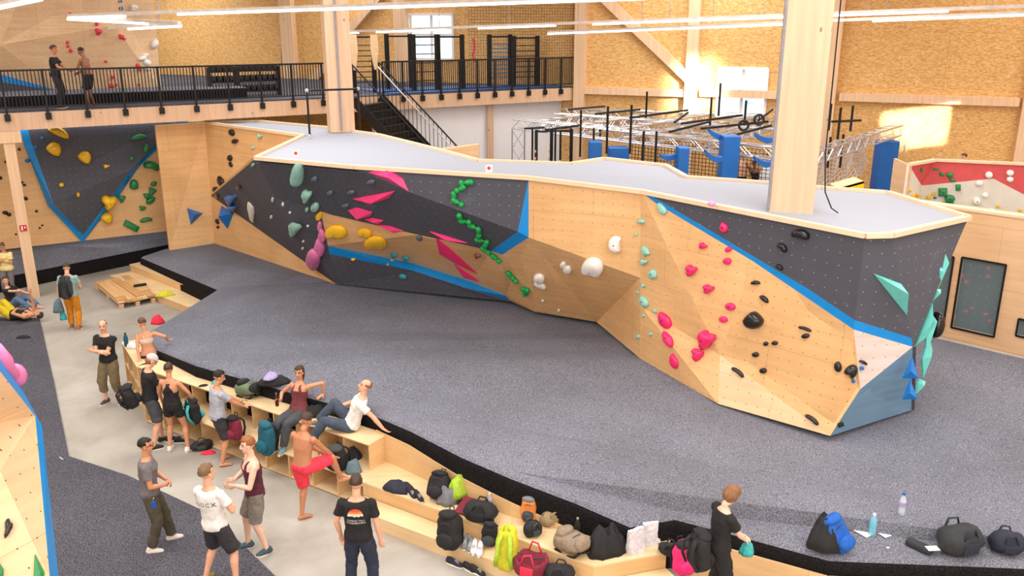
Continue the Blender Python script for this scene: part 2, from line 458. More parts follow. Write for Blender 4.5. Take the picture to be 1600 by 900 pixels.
# what stands outside the windows: a bright sky with trees in front
m_, nt_, b_ = newmat('daylight_outside', 1.0)
nz = nd(nt_, 'ShaderNodeTexNoise', Scale=1.1, Detail=7.0, Roughness=0.65); nt_.links.new(coords(nt_, 'Object'), nz.inputs['Vector'])
rr = ramp(nt_, [(0.42, (0.97, 1.0, 1.0)), (0.56, (0.66, 0.86, 0.86)), (0.66, (0.30, 0.52, 0.50))]); nt_.links.new(nz.outputs[0], rr.inputs[0])
b_.inputs['Base Color'].default_value = (0, 0, 0, 1); nt_.links.new(rr.outputs[0], b_.inputs['Emission Color']); b_.inputs['Emission Strength'].default_value = 1.5
tr = MB()
rnd = random.Random(5)
tr.face([bw(-16, 0, -4), bw(24, 0, -4), bw(24, 14, -4), bw(-16, 14, -4)], flip=BWN)
tag(tr.build('sky_backdrop', m_), kind='structure')

for nm, poly in (('wall_left', [(-24.2, -4), (-24, -4), (-24, 46), (-24.2, 46)]), ('wall_right', [(21, -4), (21.2, -4), (21.2, 46), (21, 46)]), ('wall_near', [(-24, -4.2), (21, -4.2), (21, -4), (-24, -4)])):
    m = MB(); m.prism(poly, 0, 11); tag(m.build(nm, WOODP if nm != 'wall_left' else OSB), kind='structure')

# timber frame on the back wall
def back_post(x, wpx, y=60, z0=0.0, z1=10.6, lab=''):
    s = s_back(x, y); wd = abs(s_back(x + wpx, y) - s)
    mb = MB(); mb.beam(bw(s + wd / 2, z0, .16), bw(s + wd / 2, z1, .16), wd, .32, BWN)
    return tag(mb.build('timber_post', GLULAM), lab, 'post')
back_post(902, 16, lab='spruce wall post where the mezzanine ends against the back wall')
back_post(1077, 18, lab='spruce wall post right of the diagonal brace, left of the small window')
back_post(1300, 16, lab='spruce wall post half hidden behind the thick right column')
back_post(1590, 16, y=200, lab='spruce wall post at the right edge of the photo')
back_post(446, 18, z0=5.2, lab='spruce wall post behind the dumbbell rack on the mezzanine')
back_post(622, 18, z0=5.2, lab='spruce wall post just left of the mezzanine window')
def girt(x0, y0, x1, y1, lab):
    a = onp(x0, y0, BW0, BWN); b = onp(x1, y1, BW0, BWN); sa = (a - BW0).dot(BWD); sb = (b - BW0).dot(BWD); z = (a.z + b.z) / 2
    mb = MB(); mb.beam(bw(sa, z, .12), bw(sb, z, .12), .24, .26); return tag(mb.build('timber_girt', GLULAM), lab, 'beam')
girt(913, 140, 1077, 146, 'horizontal spruce girt on the back wall under the diagonal brace')
girt(1095, 146, 1300, 149, 'horizontal spruce girt crossing the window right of the brace')
girt(1312, 151, 1592, 159, 'horizontal spruce girt at the far right of the back wall')
def brace(x0, y0, x1, y1, lab):
    a = onp(x0, y0, BW0 + BWN * .15, BWN); b = onp(x1, y1, BW0 + BWN * .15, BWN)
    mb = MB(); mb.beam(a, b, .34, .24, BWN); return tag(mb.build('timber_brace', GLULAM), lab, 'beam')
brace(935, -12, 1082, 128, 'long diagonal spruce brace on the sunlit back wall')
brace(600, -15, 536, 60, 'diagonal spruce brace right of the left column top')
brace(520, 90, 470, 150, 'diagonal spruce brace behind the mezzanine railing left of the column')
for x, y0, y1 in ((440, -10, 105),):
    mb = MB(); a = onp(x, y0, BW0 + BWN * .06, BWN); b = onp(x, y1, BW0 + BWN * .06, BWN); mb.tube([a, b], 0.02, 6)
    tag(mb.build('conduit', GREYM), 'thin grey electrical conduit beside the wall post on the mezzanine', 'pipe')

# mezzanine
m = MB(); m.prism([me_(-6, 0).xy, me_(ELEN, 0).xy, bw(-29, 0).xy], ZF - .15, ZF); mez = m.build('mezzanine_floor', FLOORC); tag(mez, kind='structure')
m = MB(); m.beam(me_(-6, ZF - .27, -.08), me_(ELEN - .1, ZF - .27, -.08), .2, .46); bm_ = m.build('trim_1', GLULAMP); tag(bm_, kind='structure')
def joist(s, lab):
    mb = MB(); mb.beam(me_(s, ZF - .32, -.2), me_(s, ZF - .32, -2.4), .2, .3); tag(mb.build('timber_joist', GLULAM), lab, 'beam')
joist(s_edge(356, 180), 'short spruce joist end under the mezzanine above the boulder platform')
# post under the mezzanine
pb = at(54, 463, 0)
t = thing('support_post', 'slim spruce post under the mezzanine carrying a small red sign', 'post', (pb.x, pb.y, 0))
m = MB(); m.box((0, 0, 2.36), (.27, .27, 4.72), rotz(.55)); m.build('post', GLULAM, t)
m = MB(); m.box((0, 0, 4.55), (.62, .34, .36), rotz(.55)); m.build('post_head', GLULAM, t)
# white wall and OSB under the mezzanine
m = MB(); m.prism([me_(s_edge(592), 0, -.5).xy, me_(ELEN, 0, -.5).xy, me_(ELEN, 0, -.7).xy, me_(s_edge(592), 0, -.7).xy], 0, ZF - .16); tag(m.build('wall_under_mezzanine', WHITEW), kind='structure')
m = MB(); m.prism([me_(s_edge(300), 0, -3.2).xy, me_(s_edge(596), 0, -3.2).xy, me_(s_edge(596), 0, -3.4).xy, me_(s_edge(300), 0, -3.4).xy], 0, ZF - .16); tag(m.build('wall_behind_stairs', OSB), kind='structure')
p = me_(s_edge(775, 170), 0, -.4); m = MB(); m.beam(V3((p.x, p.y, 0)), V3((p.x, p.y, ZF - .5)), .22, .22); tag(m.build('timber_post', GLULAMP), 'slim spruce post standing against the white wall under the mezzanine', 'post')

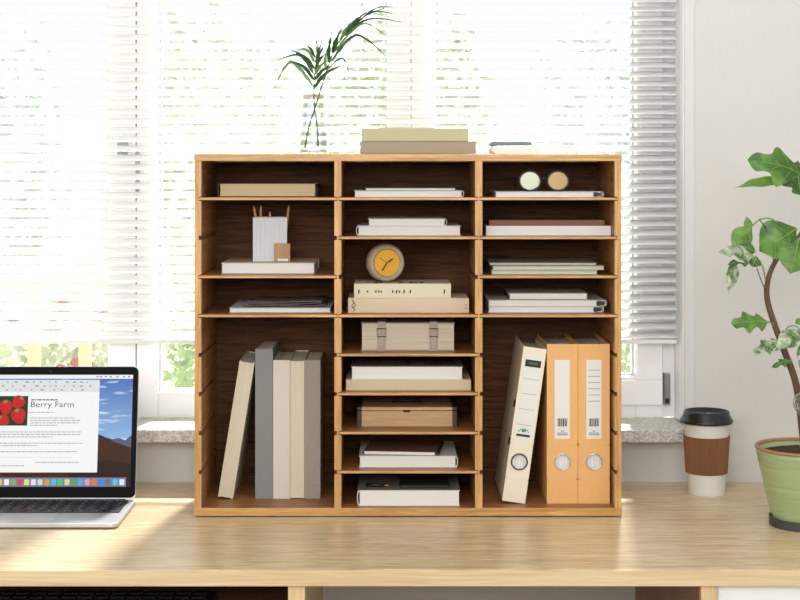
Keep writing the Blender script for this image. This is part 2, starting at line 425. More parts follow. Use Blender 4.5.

◇ ◇ ◇ ◇ ◇ ◇ ◇

▸ **What to work on**:
All the records above need to be given again word for word. Skip the pictures.

▸ **Reply to the exercise**:
Continue the Blender Python script for this scene: part 2, from line 458. More parts follow. Write for Blender 4.5. Take the picture to be 1600 by 900 pixels.
# what stands outside the windows: a bright sky with trees in front
m_, nt_, b_ = newmat('daylight_outside', 1.0)
nz = nd(nt_, 'ShaderNodeTexNoise', Scale=1.1, Detail=7.0, Roughness=0.65); nt_.links.new(coords(nt_, 'Object'), nz.inputs['Vector'])
rr = ramp(nt_, [(0.42, (0.97, 1.0, 1.0)), (0.56, (0.66, 0.86, 0.86)), (0.66, (0.30, 0.52, 0.50))]); nt_.links.new(nz.outputs[0], rr.inputs[0])
b_.inputs['Base Color'].default_value = (0, 0, 0, 1); nt_.links.new(rr.outputs[0], b_.inputs['Emission Color']); b_.inputs['Emission Strength'].default_value = 1.5
tr = MB()
rnd = random.Random(5)
tr.face([bw(-16, 0, -4), bw(24, 0, -4), bw(24, 14, -4), bw(-16, 14, -4)], flip=BWN)
tag(tr.build('sky_backdrop', m_), kind='structure')

for nm, poly in (('wall_left', [(-24.2, -4), (-24, -4), (-24, 46), (-24.2, 46)]), ('wall_right', [(21, -4), (21.2, -4), (21.2, 46), (21, 46)]), ('wall_near', [(-24, -4.2), (21, -4.2), (21, -4), (-24, -4)])):
    m = MB(); m.prism(poly, 0, 11); tag(m.build(nm, WOODP if nm != 'wall_left' else OSB), kind='structure')

# timber frame on the back wall
def back_post(x, wpx, y=60, z0=0.0, z1=10.6, lab=''):
    s = s_back(x, y); wd = abs(s_back(x + wpx, y) - s)
    mb = MB(); mb.beam(bw(s + wd / 2, z0, .16), bw(s + wd / 2, z1, .16), wd, .32, BWN)
    return tag(mb.build('timber_post', GLULAM), lab, 'post')
back_post(902, 16, lab='spruce wall post where the mezzanine ends against the back wall')
back_post(1077, 18, lab='spruce wall post right of the diagonal brace, left of the small window')
back_post(1300, 16, lab='spruce wall post half hidden behind the thick right column')
back_post(1590, 16, y=200, lab='spruce wall post at the right edge of the photo')
back_post(446, 18, z0=5.2, lab='spruce wall post behind the dumbbell rack on the mezzanine')
back_post(622, 18, z0=5.2, lab='spruce wall post just left of the mezzanine window')
def girt(x0, y0, x1, y1, lab):
    a = onp(x0, y0, BW0, BWN); b = onp(x1, y1, BW0, BWN); sa = (a - BW0).dot(BWD); sb = (b - BW0).dot(BWD); z = (a.z + b.z) / 2
    mb = MB(); mb.beam(bw(sa, z, .12), bw(sb, z, .12), .24, .26); return tag(mb.build('timber_girt', GLULAM), lab, 'beam')
girt(913, 140, 1077, 146, 'horizontal spruce girt on the back wall under the diagonal brace')
girt(1095, 146, 1300, 149, 'horizontal spruce girt crossing the window right of the brace')
girt(1312, 151, 1592, 159, 'horizontal spruce girt at the far right of the back wall')
def brace(x0, y0, x1, y1, lab):
    a = onp(x0, y0, BW0 + BWN * .15, BWN); b = onp(x1, y1, BW0 + BWN * .15, BWN)
    mb = MB(); mb.beam(a, b, .34, .24, BWN); return tag(mb.build('timber_brace', GLULAM), lab, 'beam')
brace(935, -12, 1082, 128, 'long diagonal spruce brace on the sunlit back wall')
brace(600, -15, 536, 60, 'diagonal spruce brace right of the left column top')
brace(520, 90, 470, 150, 'diagonal spruce brace behind the mezzanine railing left of the column')
for x, y0, y1 in ((440, -10, 105),):
    mb = MB(); a = onp(x, y0, BW0 + BWN * .06, BWN); b = onp(x, y1, BW0 + BWN * .06, BWN); mb.tube([a, b], 0.02, 6)
    tag(mb.build('conduit', GREYM), 'thin grey electrical conduit beside the wall post on the mezzanine', 'pipe')

# mezzanine
m = MB(); m.prism([me_(-6, 0).xy, me_(ELEN, 0).xy, bw(-29, 0).xy], ZF - .15, ZF); mez = m.build('mezzanine_floor', FLOORC); tag(mez, kind='structure')
m = MB(); m.beam(me_(-6, ZF - .27, -.08), me_(ELEN - .1, ZF - .27, -.08), .2, .46); bm_ = m.build('trim_1', GLULAMP); tag(bm_, kind='structure')
def joist(s, lab):
    mb = MB(); mb.beam(me_(s, ZF - .32, -.2), me_(s, ZF - .32, -2.4), .2, .3); tag(mb.build('timber_joist', GLULAM), lab, 'beam')
joist(s_edge(356, 180), 'short spruce joist end under the mezzanine above the boulder platform')
# post under the mezzanine
pb = at(54, 463, 0)
t = thing('support_post', 'slim spruce post under the mezzanine carrying a small red sign', 'post', (pb.x, pb.y, 0))
m = MB(); m.box((0, 0, 2.36), (.27, .27, 4.72), rotz(.55)); m.build('post', GLULAM, t)
m = MB(); m.box((0, 0, 4.55), (.62, .34, .36), rotz(.55)); m.build('post_head', GLULAM, t)
# white wall and OSB under the mezzanine
m = MB(); m.prism([me_(s_edge(592), 0, -.5).xy, me_(ELEN, 0, -.5).xy, me_(ELEN, 0, -.7).xy, me_(s_edge(592), 0, -.7).xy], 0, ZF - .16); tag(m.build('wall_under_mezzanine', WHITEW), kind='structure')
m = MB(); m.prism([me_(s_edge(300), 0, -3.2).xy, me_(s_edge(596), 0, -3.2).xy, me_(s_edge(596), 0, -3.4).xy, me_(s_edge(300), 0, -3.4).xy], 0, ZF - .16); tag(m.build('wall_behind_stairs', OSB), kind='structure')
p = me_(s_edge(775, 170), 0, -.4); m = MB(); m.beam(V3((p.x, p.y, 0)), V3((p.x, p.y, ZF - .5)), .22, .22); tag(m.build('timber_post', GLULAMP), 'slim spruce post standing against the white wall under the mezzanine', 'post')

Keep writing the Blender script for this image. This is part 2, starting at line 425. More parts follow. Use Blender 4.5.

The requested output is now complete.